Couple opens non-religious Jewish private school

TORONTO — In September, Robyn Hochglaube and her husband Kevin Gandy are opening the type of school they couldn’t find for their own young children.

In September, Robyn Hochglaube and her husband Kevin Gandy are opening the type of school they couldn’t find for their own young children.

Wentworth Preparatory School is the city’s “first private school with a Jewish perspective,” say the couple, who are also directors of Camp Green Acres, a Toronto-area day camp.

As of September, it will be housed at Temple Sinai, according to the school’s website.

Wentworth Prep – as in its website name wentworthprep.com – is not a parochial school, said Hochglaube, a native of Montreal who attended Jewish People’s Schools & Peretz Schools there.

“We want the culture of Jewishness, but we want the focus to be academic,” Hochglaube told The CJN.
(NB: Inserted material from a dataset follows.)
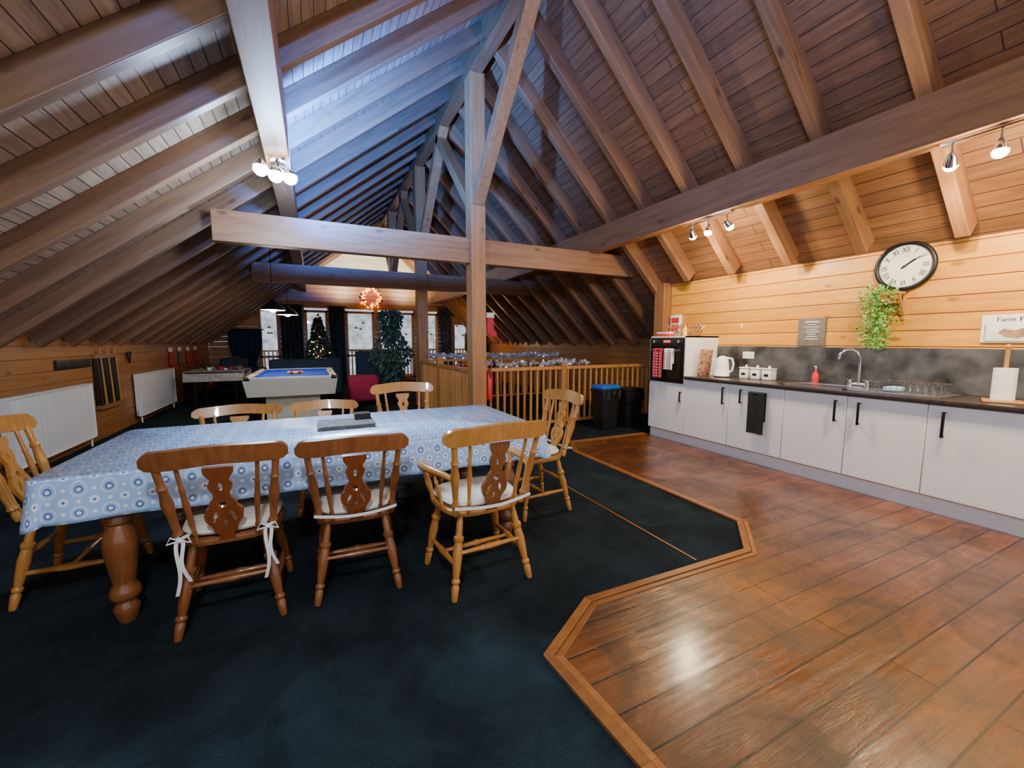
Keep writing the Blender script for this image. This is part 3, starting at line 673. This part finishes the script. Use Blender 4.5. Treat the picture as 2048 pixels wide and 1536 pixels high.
# ---------------------------------------------------------------- railings
def rail(m,p,q,n,top=.97):
    p=Vector(p);q=Vector(q)
    m.beam(p+Vector((0,0,top-.03)),q+Vector((0,0,top-.03)),.065,.05,railw);m.beam(p+Vector((0,0,.09)),q+Vector((0,0,.09)),.06,.04,railw)
    for k in range(n):
        a=p.lerp(q,(k+.5)/n);m.lathe([(0,.018),(.1,.021),(.2,.018),(.5,.022),(.8,.018),(1,.018)],a+Vector((0,0,.1)),a+Vector((0,0,top-.05)),railw,8)
def newel(m,x,y,h=1.08): m.box((x-.045,y-.045,0),(x+.045,y+.045,h),railw);m.box((x-.055,y-.055,h),(x+.055,y+.055,h+.03),railw)
m=MB();rail(m,(2.14,5.5,0),(5.6,5.5,0),31);newel(m,3.55,5.5,.98);m.build('stair_railing')
m=MB();rail(m,(1.98,5.55,0),(1.98,8.2,0),24);newel(m,1.98,7.0,1.05);m.build('stair_railing')
m=MB();newel(m,2.0,8.75,1.0);rail(m,(2.15,8.75,0),(5.6,8.75,0),30);m.build('stair_railing')
random.seed(3)
for (a,b,am,n) in(((2.2,8.75,1.0),(5.5,8.75,1.0),.015,1500),((2.2,5.5,1.0),(4.0,5.5,1.0),.01,260)):
    m=MB();A=Vector(a);B=Vector(b)
    for k in range(n):
        t=random.random();p=A.lerp(B,t)+Vector((0,0,am*math.sin(t*19)+.02));d=Vector((random.gauss(0,1),random.gauss(0,1),random.gauss(0,.7)+.3))
        m.leafq(p,random.uniform(.05,.10),silver,d)
    m.build('tinsel_garland')
def stocking(m,M,c=red):
    m.prism([(-.05,.0),(.05,0),(.05,-.2),(.10,-.26),(.09,-.31),(.02,-.31),(-.05,-.26)],-.012,.012,c,M=M);m.prism([(-.056,.02),(.056,.02),(.056,-.05),(-.056,-.05)],-.016,.016,cream,M=M)
m=MB();stocking(m,Matrix.Translation((2.19,5.22,1.72))@Matrix.Rotation(PI/2,4,'X'));m.build('christmas_stocking',bevel=.006)
m=MB();m.lathe([(0,.05),(.8,.055),(.9,.03),(1,.015)],(0,0,0),(0,0,.42),redp,16);m.tube([(0,0,.42),(.0,-.05,.44),(.0,-.07,.3)],.008,blackp,6);m.build('fire_extinguisher',loc=(2.18,5.25,.55))
# ---------------------------------------------------------------- left wall
def radiator(y0,y1,z0=.13,z1=.80):
    m=MB();x=LW+.03;n=int((y1-y0)/.033)
    def fn(u,v):
        y=y0+(y1-y0)*u;return (x+.07+.0025*(math.sin(u*n*2*PI)>0),y,z0+(z1-z0)*v)
    m.grid(fn,n*4,1,radm,smooth=False);m.box((x,y0,z0),(x+.066,y1,z1),radm);m.rbox((x-.005,y0-.01,z1),(x+.085,y1+.01,z1+.015),radm,.004);m.box((x-.005,y0-.01,z0),(x+.082,y0,z1),radm);m.box((x-.005,y1,z0),(x+.082,y1+.01,z1),radm);m.rbox((x+.0,y0-.005,z0-.015),(x+.082,y1+.005,z0),radm,.004)
    for y in(y0+.05,y1-.05): m.cyl((x+.04,y,0),(x+.04,y,z0),.011,enamel)
    m.cyl((x+.05,y0-.06,.12),(x+.05,y0-.06,.22),.02,enamel);m.cyl((x+.05,y0-.06,.17),(x+.05,y0,.17),.01,enamel)
    m.box((LW+.001,y0+.2,z0+.1),(x,y0+.26,z1-.1),radm);m.box((LW+.001,y1-.26,z0+.1),(x,y1-.2,z1-.1),radm);m.build('radiator')
radiator(5.5,7.1);radiator(8.75,10.6)
m=MB();m.box((LW+.002,7.45,1.12),(LW+.04,8.2,1.18),beamY);m.box((LW+.002,7.45,.42),(LW+.07,8.2,.47),beamY);m.box((LW+.002,7.45,.47),(LW+.015,8.2,1.12),black)
for k in range(6):
    y=7.52+k*.12;m.lathe([(0,.015),(.5,.011),(1,.006)],(LW+.05,y,.47),(LW+.03,y,1.28 if k%2 else 1.22),chairw if k%2 else blackp,10)
m.build('pool_cue_rack')
m=MB();m.rbox((LW+.002,6.55,1.02),(LW+.03,7.35,1.13),blackp,.004)
for k in range(4): m.tube([(LW+.03,6.7+k*.17,1.1),(LW+.07,6.7+k*.17,1.09),(LW+.08,6.7+k*.17,1.13)],.006,brass,6)
m.build('coat_rack')
for i,y in enumerate((10.8,11.45,12.1,12.8)):
    m=MB();stocking(m,Matrix.Translation((LW+.03,y,1.2))@Matrix.Rotation(PI/2,4,'Z')@Matrix.Rotation(PI/2,4,'X')@Matrix.Scale(1.3,4),red if i!=1 else greybd);m.build('christmas_stocking',bevel=.006)
m=MB();m.prism([(0,0),(.09,.16),(.05,.19),(0,.08),(-.05,.19),(-.09,.16)],0,.02,blackp,M=Matrix.Translation((LW+.03,8.6,1.0))@Matrix.Rotation(PI/2,4,'Z')@Matrix.Rotation(PI/2,4,'X'));m.build('wall_hook')
m=MB();m.rbox((-2.35,10.2,.70),(-1.35,11.3,.73),black,.005);m.slab(lambda u,v:((-2.37+1.04*u,10.18+1.14*v,.735-.2*max(0,abs(v*2-1)-.93)/.07-.0),(0,0,1)),12,30,.006,greycl)
for x in(-2.2,-1.5):
    for y in(10.3,11.2): m.cyl((x,y,0),(x,y,.70),.025,black)
for k in range(9): m.rbox((-2.2+.09*k,10.4+random.random()*.6,.745),(-2.14+.09*k,10.5+random.random()*.6,.78+random.random()*.06),random.choice([red,paper,greybd,leaf]),.005)
m.build('side_table')
# ---------------------------------------------------------------- pool table
m=MB();X0,X1,YA,YB=-.93,.32,6.9,9.1
m.add([(X0+.04,YA+.04,.54),(X1-.04,YA+.04,.54),(X1-.04,YB-.04,.54),(X0+.04,YB-.04,.54),(X0,YA,.78),(X1,YA,.78),(X1,YB,.78),(X0,YB,.78)],[(0,3,2,1),(4,5,6,7),(0,1,5,4),(1,2,6,5),(2,3,7,6),(3,0,4,7)],poolcream)
m.box((X0+.25,YA+.3,.03),(X1-.25,YB-.3,.54),poolcream);m.box((X0+.2,YA+.25,0),(X1-.2,YB-.25,.05),blackp)
m.box((X0+.1,YA+.1,.78),(X1-.1,YB-.1,.785),poolblue)
for a,b in(((X0,YA),(X1,YA+.1)),((X0,YB-.1),(X1,YB)),((X0,YA),(X0+.1,YB)),((X1-.1,YA),(X1,YB))): m.rbox((a[0],a[1],.775),(b[0],b[1],.825),poolcream,.012)
for a,b in(((X0+.14,YA+.1),(X1-.14,YA+.14)),((X0+.14,YB-.14),(X1-.14,YB-.1)),((X0+.1,YA+.14),(X0+.14,YB-.14)),((X1-.14,YA+.14),(X1-.1,YB-.14))): m.rbox((a[0],a[1],.785),(b[0],b[1],.82),poolblue,.008)
for x in(X0+.06,X1-.06):
    for y in(YA+.06,(YA+YB)/2,YB-.06): m.cyl((x,y,.80),(x,y,.828),.06,blackp,16);m.tube([(x+.062*math.cos(q*PI/6),y+.062*math.sin(q*PI/6),.828) for q in range(12)],.008,brass,6,closed=True)
bx=(X0+X1)/2;k=0
for r in range(5):
    for c in range(r+1): m.ball((bx-r*.026+c*.052,8.0+r*.046,.785+.025),.026,redp if (k%2) else yellow,10,6);k+=1
m.build('pool_table')
for (x,y) in((-.52,7.25),(-.38,8.4)):
    m=MB();m.lathe([(0,.17),(.02,.172),(.35,.13),(.7,.05),(.85,.03),(1,.02)],(x,y,1.82),(x,y,1.99),black,28,cap=False);m.lathe([(0,.165),(.35,.125),(.7,.045)],(x,y,1.822),(x,y,1.985),enamel,28,cap=False)
    m.cyl((x,y,1.99),(x,y,zl(x)-.01),.005,black,6);m.ball((x,y,1.85),.06,bulbW);o=m.build('pendant_lamp');light('pendant_glow','POINT',(x,y,1.77),22,(1,.88,.68),.05,parent=o)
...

She will serve as school administrator for the foreseeable future, while Gandy, an accountant, will take more of a behind-the-scenes role, dealing with financing, fundraising and outdoor education.

The new school, which will charge tuition of $11,000 for full-day junior kindergarten, will not offer instruction in religion, but it will provide a Hebrew-language component.

Children will also celebrate Shabbat and learn about Jewish holidays, while non-religious Jewish content will be embedded in the general curriculum, Hochglaube said.

“It’s not the focus of the school [that will be Jewish]. It’s more the environment of the school… The concept is that the Jewish community should have a private school to compete with the Upper Canada Colleges, the Havergals and the Bishop Strachans.”

Daily physical education classes and outdoor education will be a major component of the curriculum, Hochglaube and Gandy said. Among other possible excursions, they plan to bus students to Green Acres once a month for “experiential learning,” said Gandy.

French language instruction will begin in Grade 2, but Spanish will start earlier, in junior kindergarten, and will feature more prominently, because Canadians do more business with Spanish-speaking countries, according to Hochglaube.

She said that her son would have gone to a Jewish day school, but that a bad experience dealing with the administration before classes even started changed their plans.

Wentworth Prep is open to both Jewish and non-Jewish students, who will learn the same Jewish content as their peers, she said. “We want them to be global citizens.”

Hochglaube, who studied economics and has an MBA, began meeting with representatives of established private schools two years ago to understand how they started. She said she was heartened to learn that it wasn’t uncommon to start in rented spaces with as few as half a dozen students.

As of last week, she had five students enrolled for the fall, and two teachers on staff.

Hochglaube also met with Bryan Keshen of UJA Federation of Greater Toronto, who shared demographic and statistical data about Toronto’s Jewish community with her when the school was in the early planning stages.

Keshen – then the federation’s vice-president of strategic planning, and now executive director of the Prosserman Jewish Community Centre and the Schwartz-Reisman Community Centre – told The CJN recently that Toronto’s Jewish community has “a great number of people interested in identifying Jewishly, but not necessarily religiously.”

Hochglaube said the school hasn’t looked into being affiliated with the federation’s Centre for Enhancement of Jewish Education (“the Mercaz”), which is currently regrouping after a major reorganization that saw its staff cut by about two-thirds.

The school – whose name, Hochglaube said, is a “strong, English old-school type of name” and also the name of a street in a Jewish area of her native Montreal – is starting with junior kindergarten through Grade 2, but the goal is to eventually provide education through high school.